■ **Stored data**:
•••

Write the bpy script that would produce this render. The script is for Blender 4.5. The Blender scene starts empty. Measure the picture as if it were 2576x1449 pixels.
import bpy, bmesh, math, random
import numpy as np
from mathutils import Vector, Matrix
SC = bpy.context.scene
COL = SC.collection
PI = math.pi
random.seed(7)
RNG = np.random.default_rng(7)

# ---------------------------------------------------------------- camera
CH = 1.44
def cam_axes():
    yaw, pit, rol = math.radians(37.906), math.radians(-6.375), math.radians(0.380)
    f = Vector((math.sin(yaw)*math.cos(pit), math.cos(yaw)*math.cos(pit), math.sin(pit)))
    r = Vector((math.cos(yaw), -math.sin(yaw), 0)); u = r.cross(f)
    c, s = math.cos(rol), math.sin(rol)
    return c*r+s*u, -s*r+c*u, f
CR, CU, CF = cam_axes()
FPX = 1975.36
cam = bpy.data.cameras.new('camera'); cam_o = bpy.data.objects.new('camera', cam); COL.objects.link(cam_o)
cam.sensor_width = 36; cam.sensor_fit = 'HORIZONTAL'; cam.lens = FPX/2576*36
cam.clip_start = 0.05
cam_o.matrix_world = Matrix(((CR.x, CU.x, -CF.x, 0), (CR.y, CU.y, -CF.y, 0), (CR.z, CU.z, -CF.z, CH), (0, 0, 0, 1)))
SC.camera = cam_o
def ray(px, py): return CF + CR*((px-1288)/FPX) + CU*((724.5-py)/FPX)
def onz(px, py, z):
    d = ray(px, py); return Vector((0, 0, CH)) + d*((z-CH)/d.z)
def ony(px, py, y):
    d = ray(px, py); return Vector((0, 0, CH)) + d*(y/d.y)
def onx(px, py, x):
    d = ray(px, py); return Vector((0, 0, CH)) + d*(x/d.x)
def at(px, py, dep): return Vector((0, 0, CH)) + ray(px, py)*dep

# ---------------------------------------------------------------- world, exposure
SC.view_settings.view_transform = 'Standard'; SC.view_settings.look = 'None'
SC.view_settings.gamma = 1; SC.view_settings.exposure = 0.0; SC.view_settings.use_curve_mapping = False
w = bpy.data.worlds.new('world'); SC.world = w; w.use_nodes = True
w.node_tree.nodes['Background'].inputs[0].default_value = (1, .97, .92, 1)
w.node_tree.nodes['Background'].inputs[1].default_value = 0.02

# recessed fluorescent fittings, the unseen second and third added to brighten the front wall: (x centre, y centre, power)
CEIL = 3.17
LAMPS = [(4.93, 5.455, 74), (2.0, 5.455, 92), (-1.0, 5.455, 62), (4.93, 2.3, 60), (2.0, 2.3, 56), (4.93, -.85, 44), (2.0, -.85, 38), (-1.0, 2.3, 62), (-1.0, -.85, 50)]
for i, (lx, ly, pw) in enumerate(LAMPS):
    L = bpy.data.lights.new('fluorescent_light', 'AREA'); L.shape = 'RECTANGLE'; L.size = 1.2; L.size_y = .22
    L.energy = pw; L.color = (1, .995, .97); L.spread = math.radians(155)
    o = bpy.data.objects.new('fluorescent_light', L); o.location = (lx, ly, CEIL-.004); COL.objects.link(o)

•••

■ **Set exercise**: Looking at the material above, please copy exactly every line from its first line through the line containing "RNG = np.random.default_rng(7)", with both ends included and nothing else.

■ **Result of the exercise**:
Write the bpy script that would produce this render. The script is for Blender 4.5. The Blender scene starts empty. Measure the picture as if it were 2576x1449 pixels.
import bpy, bmesh, math, random
import numpy as np
from mathutils import Vector, Matrix
SC = bpy.context.scene
COL = SC.collection
PI = math.pi
random.seed(7)
RNG = np.random.default_rng(7)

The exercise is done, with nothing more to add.